"A Hilarious and Inventive Retelling"
by Paul Ackroyd for remotegoat on 16/12/16

The artistic team at the Brockley Jack Studio Theatre have come up with another cracking show for the festive season. In the same genre as the superb Mystery of Irma Vep they produced some years back this year's offering is that Conan Doyle classic set on Dartmoor with all the familiar ingredients of swirling mist, isolated house, strange sounds in the night and sinister characters. However do not think that you are in for yet another classic retelling; this is a version like you have never seen before: a fast paced , witty piece of theatrical clowning performed by only three actors.

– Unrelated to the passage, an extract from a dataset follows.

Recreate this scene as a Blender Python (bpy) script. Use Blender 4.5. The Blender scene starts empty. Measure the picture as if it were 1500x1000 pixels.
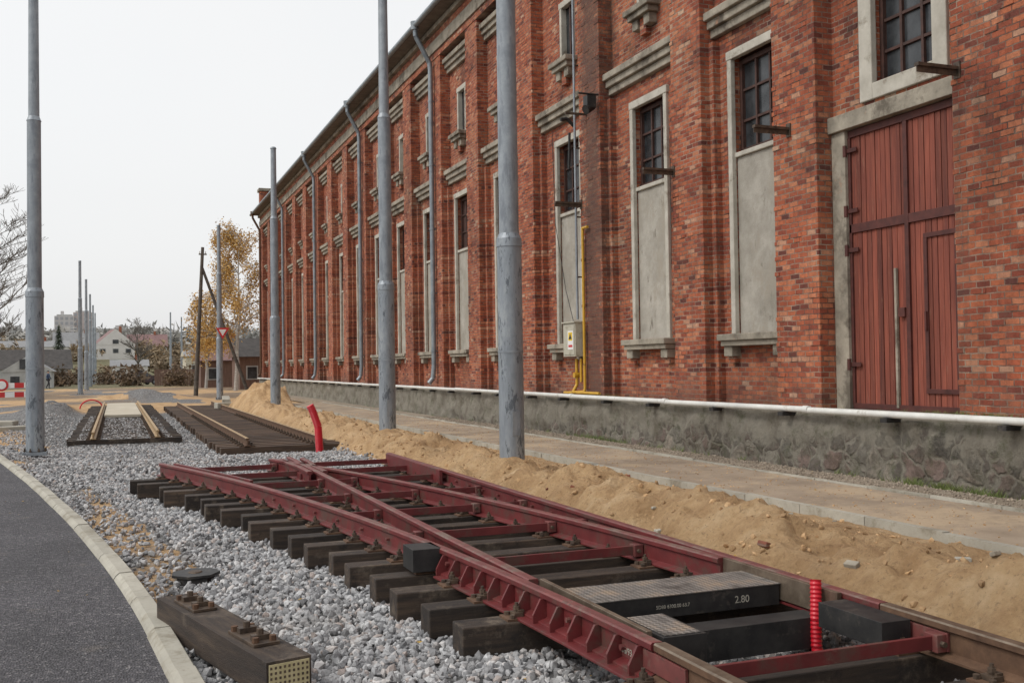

The small set is fairly bare with backdrops of large flats depicting the desolate moorland and set about with a few rocks. All the properties needed to depict the numerous locations of the action are wheeled on by the cast and the director Kate Bannister and her production team are to be complimented for the ingenuity of many of the stage pieces: I particularly loved the billiard table but will not say more for fear of spoiling the impact.

The three cast members Joey Bartram, Adam Elliott and Andrew Fitch played not only the three main characters for which they are credited in the programme, but also doubled or tripled, as a vast range of other characters and the continual disappearing behind the flats to reappear as another character in rapid costume change was a delight. The three actors worked very well as a team , stepping out of character periodically to cajole or reassure the audience. The script by Stephen Canny and John Nicholson is clever and funny , but the director did well to maximise the humour through clever bits of stage business and interactions between the cast members.

Although this is clearly a takeoff of the original very good use of incidental sounds, music and a hyperactive smoke machine managed to create enough of the mysterious forbidding atmosphere of the original to make the piece convincing. The lighting design by Michael Edwards and sound design by Philip Matejtschuk was superb and the pinpoint accuracy of the timing of the lighting and sound effects produced some wonderful effects.

At a time when so much of mainstream theatre seems to be trying to ape the production techniques of cinema and television it is refreshing to see a good example of theatre doing what only theatre can do. Grab a ticket if you can.